El lunes 14 António Guterres, secretario general de las Naciones Unidas, recordó la trascendencia de «respetar las garantías del debido proceso y la plena transparencia en todos los procedimientos judiciales». La Secretaría General de la OEA expresó su «preocupación por el abuso de mecanismos judiciales que nuevamente se han transformado en instrumentos represivos del partido de gobierno». Luego, una portavoz del Departamento de Estado dijo que Estados Unidos seguía «con preocupación» los acontecimientos. La Unión Europea calificó los hechos de «preocupantes» y llamó a que las denuncias sean atendidas «en el marco de un proceso judicial transparente y sin presiones políticas, con pleno respeto a la independencia de los poderes».

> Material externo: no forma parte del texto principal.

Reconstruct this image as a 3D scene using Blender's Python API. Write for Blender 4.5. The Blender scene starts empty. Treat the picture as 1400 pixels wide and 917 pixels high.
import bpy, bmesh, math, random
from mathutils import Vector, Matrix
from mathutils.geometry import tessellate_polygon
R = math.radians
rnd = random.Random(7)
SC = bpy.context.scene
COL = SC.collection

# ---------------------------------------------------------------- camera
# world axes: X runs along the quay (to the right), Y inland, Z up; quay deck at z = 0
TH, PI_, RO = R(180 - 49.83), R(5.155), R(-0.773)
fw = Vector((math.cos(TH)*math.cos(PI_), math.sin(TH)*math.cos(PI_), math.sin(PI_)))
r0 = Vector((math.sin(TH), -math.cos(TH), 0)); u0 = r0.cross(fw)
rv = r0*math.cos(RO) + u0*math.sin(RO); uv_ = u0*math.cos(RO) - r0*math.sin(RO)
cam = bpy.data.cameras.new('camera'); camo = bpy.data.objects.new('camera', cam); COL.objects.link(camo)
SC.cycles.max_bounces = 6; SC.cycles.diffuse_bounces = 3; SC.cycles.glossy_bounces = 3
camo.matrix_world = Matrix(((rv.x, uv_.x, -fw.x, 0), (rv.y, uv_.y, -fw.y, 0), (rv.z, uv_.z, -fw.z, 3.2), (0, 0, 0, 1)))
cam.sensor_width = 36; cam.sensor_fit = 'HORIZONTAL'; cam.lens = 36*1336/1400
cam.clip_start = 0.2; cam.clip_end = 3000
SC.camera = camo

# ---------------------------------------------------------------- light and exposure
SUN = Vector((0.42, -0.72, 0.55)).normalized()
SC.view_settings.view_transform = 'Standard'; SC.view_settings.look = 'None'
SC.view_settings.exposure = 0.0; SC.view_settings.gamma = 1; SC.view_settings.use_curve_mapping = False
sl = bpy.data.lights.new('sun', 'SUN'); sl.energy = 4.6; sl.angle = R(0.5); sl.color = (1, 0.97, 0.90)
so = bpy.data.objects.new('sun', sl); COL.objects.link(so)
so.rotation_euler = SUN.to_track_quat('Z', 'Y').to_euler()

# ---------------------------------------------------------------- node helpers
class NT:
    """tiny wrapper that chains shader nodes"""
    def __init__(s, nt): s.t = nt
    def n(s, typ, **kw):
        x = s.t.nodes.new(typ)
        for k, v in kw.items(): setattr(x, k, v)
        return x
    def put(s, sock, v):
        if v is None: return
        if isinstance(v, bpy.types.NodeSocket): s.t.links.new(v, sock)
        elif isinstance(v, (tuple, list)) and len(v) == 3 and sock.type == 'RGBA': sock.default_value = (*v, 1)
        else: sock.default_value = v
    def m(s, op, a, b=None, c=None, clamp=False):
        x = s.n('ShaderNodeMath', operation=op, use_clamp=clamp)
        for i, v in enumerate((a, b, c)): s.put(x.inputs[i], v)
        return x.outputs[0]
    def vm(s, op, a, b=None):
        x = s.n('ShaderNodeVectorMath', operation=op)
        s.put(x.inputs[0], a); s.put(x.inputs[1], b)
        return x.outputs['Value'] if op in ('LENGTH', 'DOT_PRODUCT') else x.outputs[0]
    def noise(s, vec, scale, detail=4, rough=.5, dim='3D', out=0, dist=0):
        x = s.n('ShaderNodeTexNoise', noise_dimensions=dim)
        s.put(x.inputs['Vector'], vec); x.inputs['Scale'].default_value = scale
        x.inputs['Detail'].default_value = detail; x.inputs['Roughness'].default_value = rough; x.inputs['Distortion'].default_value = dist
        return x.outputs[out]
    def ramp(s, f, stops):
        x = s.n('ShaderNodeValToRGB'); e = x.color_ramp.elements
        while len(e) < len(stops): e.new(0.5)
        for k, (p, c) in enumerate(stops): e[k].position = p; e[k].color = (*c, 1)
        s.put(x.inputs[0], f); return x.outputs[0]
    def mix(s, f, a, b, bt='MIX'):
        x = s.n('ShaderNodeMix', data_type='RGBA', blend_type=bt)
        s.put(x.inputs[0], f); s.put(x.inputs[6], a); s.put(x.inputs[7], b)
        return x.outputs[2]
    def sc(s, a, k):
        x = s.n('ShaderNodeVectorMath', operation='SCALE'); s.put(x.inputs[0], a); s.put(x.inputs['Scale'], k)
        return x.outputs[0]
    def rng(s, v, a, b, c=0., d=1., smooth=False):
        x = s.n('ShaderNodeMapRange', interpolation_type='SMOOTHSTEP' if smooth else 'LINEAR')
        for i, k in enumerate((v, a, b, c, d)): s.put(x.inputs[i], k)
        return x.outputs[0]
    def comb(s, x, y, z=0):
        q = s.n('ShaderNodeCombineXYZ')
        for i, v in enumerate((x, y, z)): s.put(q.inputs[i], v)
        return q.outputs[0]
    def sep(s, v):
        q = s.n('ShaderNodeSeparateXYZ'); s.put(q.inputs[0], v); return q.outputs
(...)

Las presiones políticas, por desgracia, son las que han activado el proceso, crispado el ambiente y vulnerado la paz interna. Los acontecimientos ocurren en plena gran desaceleración económica y tras un notorio fracaso del MAS en las elecciones locales del 7 de marzo, en las que candidatos de la oposición se impusieron en las principales ciudades bolivianas. Por esto, no puede descartarse que también estemos ante un intento por desviar la atención del rápido deterioro gubernamental. Pero lo realmente preocupante y grave son los ímpetus autoritarios que animan las detenciones y que auguran tiempos posiblemente más convulsos para el país.